"La más potente de las propensiones humanas en relación a la corrupción por el absurdo de la moda es la tentación de aprobar sin crítica alguna los sinsentidos que moralmente están de moda". Los académicos estadounidenses Peter Boghossian, profesor de Filosofía, y James A. Lindsay, doctor en Matemáticas, autores de las líneas citadas, probaron hasta dónde llegaban esa propensión y esa tentación elaborando un largo artículo, completamente absurdo, sobre la temática de estudios de género. Lo enviaron a revistas especializadas y lograron su publicación. Se titulaba "El pene conceptual como un constructo social". "Después de redactar el artículo", explicaron, "lo leímos con atención para asegurarnos de que no decía nada significativo, y como ninguno de nosotros pudo determinar de qué trataba realmente, lo consideramos un éxito".
Boghossian y Lindsay perpetraron un Sokal. En realidad, colaron más de uno, porque después, con la colaboración de Helen Pluckrose, prepararon más piezas del estilo y algunas fueron publicadas, como la también célebre "Reacciones humanas a la cultura de la violación y la performatividad queer en parques urbanos para perros en Portland, Oregon". Los dos profesores se propusieron hacer, con respecto a los estudios de género –más ampliamente, grievance studies–, lo mismo que había hecho el físico Alain Sokal con el posmodernismo en la década de 1990 para demostrar la impostura de intelectuales prestigiosos (Deleuze, Lacan, Latour, Irigaray, Guatari, Derrida) dados al uso y abuso de terminología científica y la impostura del propio relativismo posmoderno, según el cual todo, incluida la ciencia, era construcción social y relato. El producto deliberadamente delirante que preparó Sokal con citas de aquellas vacas sagradas se llamó "Transgredir las fronteras: hacia una hermenéutica transformadora de la gravedad cuántica". Y coló. Vaya si coló.

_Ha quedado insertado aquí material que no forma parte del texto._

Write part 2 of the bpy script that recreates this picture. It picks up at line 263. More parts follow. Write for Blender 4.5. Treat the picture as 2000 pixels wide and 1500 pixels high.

Coló por razones similares a las que condujeron a la publicación de los falsos papers de Boghossian y compañía. Porque sintonizaban con una tendencia intelectual poderosa, y esa sintonía funcionaba como salvoconducto para pasar los controles. Los artículos eran disparatados, no querían decir nada, eran incomprensibles, pero emitían, por así decir, los sonidos adecuados. Usaban la jerga de moda y el hecho de que fueran ininteligibles era incluso un punto a favor. Cualquiera que, en su momento, se aproximara a las obras de autores postestructuralistas recordará la sensación: no se entendía nada, pero eso no se atribuía a una falta de los autores, sino del lector, insuficientemente preparado e inteligente para comprender aquellas abstracciones enfundadas en terminología científica. ¿Qué demonios quería decir Baudrillard cuando afirmaba, escribiendo sobre la guerra del Golfo, la primera, que "el espacio de la guerra ya es definitivamente no euclidiano"? Nada. Pero impresionaba.
Décadas después de que Sokal pinchara el globo posmoderno, son los estudios de género los que ofrecen uno de los campos más abonados para la estafa intelectual. Lógico, porque el tipo de feminismo que se dedica a promoverlos es un subproducto del posmodernismo. En España, la moda feminista prácticamente acaba de llegar, de manera que es probable –más que probable, pues ya se está viendo– que ocurra lo habitual en estos casos: como llegamos tarde, vamos a multiplicar la ración. Vamos a ser más papistas que el Papa. Y en ese empeño por recuperar el tiempo perdido, por compensar el retraso, la estafa va a encontrar, o ha encontrado ya, el camino expedito. Sea en el circuito académico, donde se ofrecen másteres en estudios de género, en especial en las universidades públicas, sea en el circuito más divulgativo, como los medios de comunicación.
Ahí, en los medios y su entorno, no es que el campo esté abonado para la impostura: hay avidez por ella. Es, en fin, el momento de las impostoras. Como esa actriz que se hace popular como feminista y que una vez que le ofrecen dirigir una serie de ficción –una serie feminista, precisamente– despide a la que iba a ser protagonista porque está embarazada. La responsable de esa tropelía o, al menos, de esa incongruencia absoluta con lo que predica es, en primer lugar, ella. Pero las empresas que apuestan por un personaje así para vender feminismo a sus audiencias tienen su responsabilidad. Como en el caso de la impostura intelectual, los controles fallan. Lo único que importa es vender el producto de moda, no si el producto es o no una estafa.
Igual que en la moda de los estudios de género e igual que en la del posmodernismo, el descubrimiento de las imposturas no será suficiente. "No romperá el hechizo", como decían Lindsay y Boghossian. "La gente no suele renunciar a sus apegos morales y compromisos ideológicos sólo porque no estén alineados con la realidad". Ni suele renunciar a participar de la moda del momento. Si los estafan es porque quieren.